Sociedade civil angolana está menos vibrante
29 de agosto de 2012
As terceiras eleições gerais de Angola, desde a independência em 1975, estão a agitar o país. No círculo político chovem críticas ao processo eleitoral: desde o domínio do partido no poder, o MPLA (Movimento Popular de Libertação de Angola), nos meios de comunicação social; a inauguração de obras em plena campanha do Presidente e candidato José Eduardo dos Santos; ou a conduta da Comissão Nacional Eleitoral (CNE).
Mas também a sociedade civil lança críticas. Está desmotivada, considerando que o processo eleitoral representa um “fracasso” na democratização do país. Serra Bango, da Associação angolana Justiça Paz e Democracia (AJPD), considera que “a participação da sociedade civil no processo eleitoral não tem sido a mesma comparativamente a 2008. No contexto de 2008, havia muitas organizações que dependiam de financiamentos externos, que já se retiraram de Angola”.
Com perda de financiamento, a maior parte das organizações da sociedade civil tem menos margem para atuar, “o que foi empobrecendo, em termos infraestruturais e humanos, a [sua] capacidade interventiva”. Assim, apenas as associações e organismos que recebem apoio do Estado disponibilizam de meios e, assim, “fazem a campanha, propaganda e o branqueamento da imagem do governo e do Presidente”, afirma Serra Bango.
Fechar os olhos às leis
O ativista integra a equipa da AJPD, que procura, desde 2000, contribuir para uma participação ativa, consciente e responsável dos cidadãos angolanos no processo de consolidação da democracia. Serra Bango alerta para “vícios” do processo eleitoral anterior que também são verificados no presente, apontando “a lei eleitoral que prevê que todos os partidos concorrentes recebam uma cópia da ata síntese do apuramento preliminar dos resultados. Mas a CNE já disse que não vai fazer isso”.

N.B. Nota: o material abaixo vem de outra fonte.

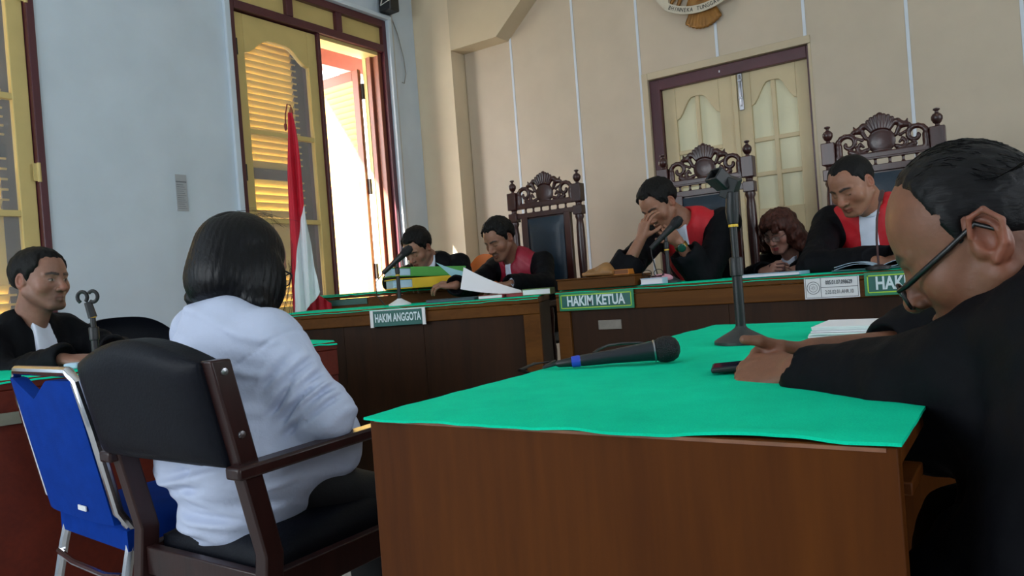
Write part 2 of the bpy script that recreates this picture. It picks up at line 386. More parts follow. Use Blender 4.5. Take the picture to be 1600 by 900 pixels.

Além disso, no terreno, esclarece o ativista angolano, “em relação ao mapeamento das assembleias de voto, que devem ser claramente discriminadas, algumas delas, segundos informações que temos vindo a receber, não existem no mapeamento, mas fisicamente já existem. E dizem que, nalgumas delas, o processo de votação terá começado ao arrepio da lei”.
O ativista refere também que a Associação Justiça Paz e Democracia tem informações de que a Casa Militar da Presidência da República atua no processo eleitoral. Segundo o ativista, o órgão tratou também de fazer a distribuição da logística das eleições de 2008.
Suspeições e desprezo
Serra Bango critica também a CNE por não ter ainda credenciado os observadores nacionais e internacionais, o que se espera que seja feito esta quarta-feira (29.08), último dia da campanha eleitoral. Tanto este como outros factores conferem à CNE pouca credibilidade, na opinião do responsável.
"Sobre o sistema instalado para contabilizar os votos, levantam-se muitas suspeições, pelo facto de não ter sido auditado, de a solução tecnológica apresentada não garantir segurança aos partidos concorrentes, sobretudo àqueles que fazem verdadeiramente oposição”.
A oposição política assim como a sociedade civil parecem não ter espaço para repirar. Os meios de comunicação social atuam com "parcialidade", destacando o MPLA. Serra Bango acrescenta que o partido no poder, nos últimos anos, "implementou as suas medidas de repressão, coação moral, sobre todos aqueles que não comungassem das políticas do regime”.
Por isso, “sentimos que, da parte da população, há um conhecimento dessas irregularidades, há um desprezo, falta de interesse em relação ao processo”, complementa o ativista.
Educação cívica deve ser mais ampla
Face a irregularidades no ciclo eleitoral em Angola, a AJPD decidiu não participar no processo tanto como observador como na área de formação de educação cívica. Porque entende "que a educação cívica não deve ser feita apenas em 30 dias, como é a pretensão do governo", mas num "ciclo, portanto, quando terminaram as eleições de 2008 deveria ter começado a educação cívica".
O governo do MPLA lançou em 2009 a política de tolerância zero. Mas Serra Bango entende que, ao invés de promover a transparência, o partido no poder fomentou a corrupção eleitoral.